> **SUPPLIED MATERIAL**:
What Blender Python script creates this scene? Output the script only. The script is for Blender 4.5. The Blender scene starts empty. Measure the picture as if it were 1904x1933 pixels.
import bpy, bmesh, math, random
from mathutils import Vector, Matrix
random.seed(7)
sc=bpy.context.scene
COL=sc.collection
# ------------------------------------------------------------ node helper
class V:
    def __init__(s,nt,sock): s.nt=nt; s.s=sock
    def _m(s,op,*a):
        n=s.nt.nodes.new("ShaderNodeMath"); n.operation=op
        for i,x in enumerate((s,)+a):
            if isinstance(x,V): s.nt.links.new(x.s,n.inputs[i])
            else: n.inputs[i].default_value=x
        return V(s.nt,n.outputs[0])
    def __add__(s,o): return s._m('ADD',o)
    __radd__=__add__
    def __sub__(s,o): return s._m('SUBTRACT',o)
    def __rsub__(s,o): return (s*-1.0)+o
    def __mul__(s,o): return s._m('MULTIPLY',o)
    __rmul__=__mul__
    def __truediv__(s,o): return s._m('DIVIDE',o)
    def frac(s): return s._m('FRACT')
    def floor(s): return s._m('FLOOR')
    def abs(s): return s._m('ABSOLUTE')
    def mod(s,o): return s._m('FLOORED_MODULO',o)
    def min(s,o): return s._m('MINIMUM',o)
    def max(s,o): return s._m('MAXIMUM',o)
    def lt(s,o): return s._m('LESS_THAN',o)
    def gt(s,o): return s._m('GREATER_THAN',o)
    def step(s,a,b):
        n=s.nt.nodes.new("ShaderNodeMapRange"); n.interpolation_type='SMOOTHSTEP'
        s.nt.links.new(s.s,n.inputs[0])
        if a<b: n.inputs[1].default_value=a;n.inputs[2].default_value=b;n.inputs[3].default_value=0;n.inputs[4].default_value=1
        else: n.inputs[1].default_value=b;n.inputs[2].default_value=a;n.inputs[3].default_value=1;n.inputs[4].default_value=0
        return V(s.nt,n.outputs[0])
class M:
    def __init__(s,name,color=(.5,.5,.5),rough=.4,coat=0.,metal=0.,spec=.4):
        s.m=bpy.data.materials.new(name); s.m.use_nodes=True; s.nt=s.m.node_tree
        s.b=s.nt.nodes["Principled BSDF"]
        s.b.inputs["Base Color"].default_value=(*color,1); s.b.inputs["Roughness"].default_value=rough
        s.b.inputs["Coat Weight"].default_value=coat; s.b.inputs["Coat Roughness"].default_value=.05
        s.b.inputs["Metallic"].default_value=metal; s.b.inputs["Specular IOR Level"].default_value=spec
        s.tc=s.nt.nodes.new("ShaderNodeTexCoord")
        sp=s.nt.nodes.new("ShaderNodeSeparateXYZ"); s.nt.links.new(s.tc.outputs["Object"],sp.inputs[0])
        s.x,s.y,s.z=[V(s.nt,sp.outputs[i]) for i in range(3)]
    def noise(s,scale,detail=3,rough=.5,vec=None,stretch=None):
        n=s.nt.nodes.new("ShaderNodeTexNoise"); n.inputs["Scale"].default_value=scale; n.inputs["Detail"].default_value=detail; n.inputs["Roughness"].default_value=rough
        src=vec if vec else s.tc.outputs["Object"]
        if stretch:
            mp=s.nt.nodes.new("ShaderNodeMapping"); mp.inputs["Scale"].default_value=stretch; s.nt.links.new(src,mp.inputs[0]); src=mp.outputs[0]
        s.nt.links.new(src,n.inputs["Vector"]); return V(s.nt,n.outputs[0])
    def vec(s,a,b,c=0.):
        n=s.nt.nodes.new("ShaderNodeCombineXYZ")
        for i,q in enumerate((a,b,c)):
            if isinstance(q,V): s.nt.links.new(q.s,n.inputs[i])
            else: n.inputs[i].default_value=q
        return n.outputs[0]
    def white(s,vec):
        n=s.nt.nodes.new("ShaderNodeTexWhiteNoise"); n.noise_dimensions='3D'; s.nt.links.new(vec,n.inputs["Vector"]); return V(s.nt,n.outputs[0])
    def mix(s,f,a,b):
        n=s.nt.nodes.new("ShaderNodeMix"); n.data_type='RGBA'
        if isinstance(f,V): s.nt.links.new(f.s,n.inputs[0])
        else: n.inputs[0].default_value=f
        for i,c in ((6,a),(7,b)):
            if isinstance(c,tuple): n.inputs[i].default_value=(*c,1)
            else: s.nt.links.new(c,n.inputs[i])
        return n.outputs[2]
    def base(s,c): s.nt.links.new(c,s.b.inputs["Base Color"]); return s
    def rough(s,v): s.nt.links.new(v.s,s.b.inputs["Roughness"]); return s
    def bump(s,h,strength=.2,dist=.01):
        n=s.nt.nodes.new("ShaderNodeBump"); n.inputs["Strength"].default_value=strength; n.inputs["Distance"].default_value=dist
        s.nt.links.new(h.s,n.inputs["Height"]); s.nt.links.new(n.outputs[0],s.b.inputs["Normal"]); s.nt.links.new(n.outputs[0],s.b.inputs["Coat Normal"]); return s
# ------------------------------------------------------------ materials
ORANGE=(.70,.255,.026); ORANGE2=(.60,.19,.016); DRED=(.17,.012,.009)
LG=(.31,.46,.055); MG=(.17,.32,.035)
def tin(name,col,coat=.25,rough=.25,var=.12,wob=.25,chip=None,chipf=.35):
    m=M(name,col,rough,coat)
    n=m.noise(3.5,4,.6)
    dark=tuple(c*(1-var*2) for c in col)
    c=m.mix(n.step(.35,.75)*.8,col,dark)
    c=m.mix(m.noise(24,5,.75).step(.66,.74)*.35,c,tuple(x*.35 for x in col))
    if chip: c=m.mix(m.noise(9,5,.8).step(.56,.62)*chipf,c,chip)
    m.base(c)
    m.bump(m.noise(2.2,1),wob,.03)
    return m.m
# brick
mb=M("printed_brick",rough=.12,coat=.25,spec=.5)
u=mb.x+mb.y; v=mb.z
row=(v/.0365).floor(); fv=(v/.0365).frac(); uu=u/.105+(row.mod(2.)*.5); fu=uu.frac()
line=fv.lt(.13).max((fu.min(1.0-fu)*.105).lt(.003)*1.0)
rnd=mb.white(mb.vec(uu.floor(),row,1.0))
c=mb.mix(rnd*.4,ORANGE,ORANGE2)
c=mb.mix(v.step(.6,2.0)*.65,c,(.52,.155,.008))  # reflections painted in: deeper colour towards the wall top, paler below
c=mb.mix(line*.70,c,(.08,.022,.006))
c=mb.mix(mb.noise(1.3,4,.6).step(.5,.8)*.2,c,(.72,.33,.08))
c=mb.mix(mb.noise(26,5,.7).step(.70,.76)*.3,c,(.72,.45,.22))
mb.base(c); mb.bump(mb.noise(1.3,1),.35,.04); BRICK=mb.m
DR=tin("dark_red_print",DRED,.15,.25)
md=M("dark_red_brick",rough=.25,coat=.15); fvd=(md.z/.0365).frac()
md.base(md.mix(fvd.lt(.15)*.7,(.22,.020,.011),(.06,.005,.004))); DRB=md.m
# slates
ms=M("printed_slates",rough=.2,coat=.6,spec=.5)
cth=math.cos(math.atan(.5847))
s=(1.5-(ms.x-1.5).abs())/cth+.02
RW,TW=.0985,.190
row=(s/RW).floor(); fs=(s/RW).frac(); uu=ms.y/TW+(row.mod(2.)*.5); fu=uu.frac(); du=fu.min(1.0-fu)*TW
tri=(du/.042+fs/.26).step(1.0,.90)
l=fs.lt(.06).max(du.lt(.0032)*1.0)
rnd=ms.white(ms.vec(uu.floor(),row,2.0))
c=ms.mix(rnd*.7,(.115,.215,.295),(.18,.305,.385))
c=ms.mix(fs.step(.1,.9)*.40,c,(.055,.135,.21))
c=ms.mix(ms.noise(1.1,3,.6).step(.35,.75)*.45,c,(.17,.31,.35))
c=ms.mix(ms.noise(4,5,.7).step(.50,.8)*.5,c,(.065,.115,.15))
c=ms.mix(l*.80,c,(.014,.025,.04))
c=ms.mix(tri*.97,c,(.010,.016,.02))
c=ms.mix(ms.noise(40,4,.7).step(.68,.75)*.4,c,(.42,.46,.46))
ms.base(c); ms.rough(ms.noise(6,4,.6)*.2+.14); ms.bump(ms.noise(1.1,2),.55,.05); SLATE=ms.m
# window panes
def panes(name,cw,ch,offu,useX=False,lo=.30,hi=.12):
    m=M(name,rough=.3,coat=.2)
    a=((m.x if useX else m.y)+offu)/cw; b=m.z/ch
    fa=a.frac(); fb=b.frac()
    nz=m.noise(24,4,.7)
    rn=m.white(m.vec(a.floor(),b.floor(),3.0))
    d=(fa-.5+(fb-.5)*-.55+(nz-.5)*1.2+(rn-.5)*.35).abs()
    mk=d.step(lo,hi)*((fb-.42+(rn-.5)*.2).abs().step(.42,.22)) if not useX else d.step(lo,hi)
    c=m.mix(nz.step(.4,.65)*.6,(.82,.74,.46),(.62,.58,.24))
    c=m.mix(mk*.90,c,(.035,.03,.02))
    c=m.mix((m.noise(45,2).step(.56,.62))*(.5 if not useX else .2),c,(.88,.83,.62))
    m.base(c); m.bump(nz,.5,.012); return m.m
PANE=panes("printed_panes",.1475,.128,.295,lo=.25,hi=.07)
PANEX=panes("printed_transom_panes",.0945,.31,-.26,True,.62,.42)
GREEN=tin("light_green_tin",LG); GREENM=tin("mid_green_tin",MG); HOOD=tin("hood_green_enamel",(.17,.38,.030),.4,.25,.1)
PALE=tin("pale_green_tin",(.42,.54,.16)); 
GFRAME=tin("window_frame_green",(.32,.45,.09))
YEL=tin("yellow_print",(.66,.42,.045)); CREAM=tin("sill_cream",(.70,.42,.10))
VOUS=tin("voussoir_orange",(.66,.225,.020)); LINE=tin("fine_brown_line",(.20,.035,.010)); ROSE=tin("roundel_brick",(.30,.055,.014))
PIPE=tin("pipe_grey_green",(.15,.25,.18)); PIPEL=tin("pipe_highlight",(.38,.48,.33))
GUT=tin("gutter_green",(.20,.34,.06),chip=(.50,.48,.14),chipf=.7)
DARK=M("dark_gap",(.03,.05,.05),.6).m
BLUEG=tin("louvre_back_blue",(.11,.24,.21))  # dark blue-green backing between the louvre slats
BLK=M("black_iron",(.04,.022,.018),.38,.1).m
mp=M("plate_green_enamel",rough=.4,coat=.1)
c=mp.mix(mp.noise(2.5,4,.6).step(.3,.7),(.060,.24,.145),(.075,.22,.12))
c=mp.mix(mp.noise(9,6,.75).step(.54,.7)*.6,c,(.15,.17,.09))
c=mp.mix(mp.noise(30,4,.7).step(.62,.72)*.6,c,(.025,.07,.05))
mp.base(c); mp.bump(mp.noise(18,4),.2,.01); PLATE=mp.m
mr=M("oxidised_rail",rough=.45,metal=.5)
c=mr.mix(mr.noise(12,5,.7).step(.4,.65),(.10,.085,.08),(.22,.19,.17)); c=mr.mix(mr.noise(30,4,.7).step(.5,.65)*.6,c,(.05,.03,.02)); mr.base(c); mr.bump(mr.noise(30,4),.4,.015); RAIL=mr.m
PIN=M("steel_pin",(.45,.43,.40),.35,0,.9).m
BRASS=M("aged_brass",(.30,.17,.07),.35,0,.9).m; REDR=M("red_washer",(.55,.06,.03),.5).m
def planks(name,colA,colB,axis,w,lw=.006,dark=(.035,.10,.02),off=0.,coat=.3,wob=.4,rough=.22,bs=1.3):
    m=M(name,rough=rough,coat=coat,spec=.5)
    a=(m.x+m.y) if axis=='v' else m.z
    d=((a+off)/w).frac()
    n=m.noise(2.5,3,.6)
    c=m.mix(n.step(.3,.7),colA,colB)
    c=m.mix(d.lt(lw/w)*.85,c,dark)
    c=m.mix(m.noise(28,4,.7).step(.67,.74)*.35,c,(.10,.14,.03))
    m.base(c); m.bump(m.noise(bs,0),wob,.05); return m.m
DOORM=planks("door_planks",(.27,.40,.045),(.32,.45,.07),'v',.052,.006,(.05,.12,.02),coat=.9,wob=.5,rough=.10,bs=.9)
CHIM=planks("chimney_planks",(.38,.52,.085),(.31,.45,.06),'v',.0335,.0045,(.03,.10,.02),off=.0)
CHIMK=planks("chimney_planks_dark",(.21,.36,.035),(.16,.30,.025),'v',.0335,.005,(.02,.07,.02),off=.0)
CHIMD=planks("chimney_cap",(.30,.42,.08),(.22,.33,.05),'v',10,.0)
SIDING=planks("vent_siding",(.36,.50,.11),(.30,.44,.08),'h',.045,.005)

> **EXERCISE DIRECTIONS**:
Starting at the line that contains "c=mb.mix(v.step(.6,2.0)*.65,c,(.52,.155,.008))" and ending at the line that contains "c=mb.mix(mb.noise(26,5,.7).step(.70,.76)*.3,c,(.72,.45,.22))", retype each line exactly; omit everything outside that range.

> **TASK SOLUTION**:
c=mb.mix(v.step(.6,2.0)*.65,c,(.52,.155,.008))  # reflections painted in: deeper colour towards the wall top, paler below
c=mb.mix(line*.70,c,(.08,.022,.006))
c=mb.mix(mb.noise(1.3,4,.6).step(.5,.8)*.2,c,(.72,.33,.08))
c=mb.mix(mb.noise(26,5,.7).step(.70,.76)*.3,c,(.72,.45,.22))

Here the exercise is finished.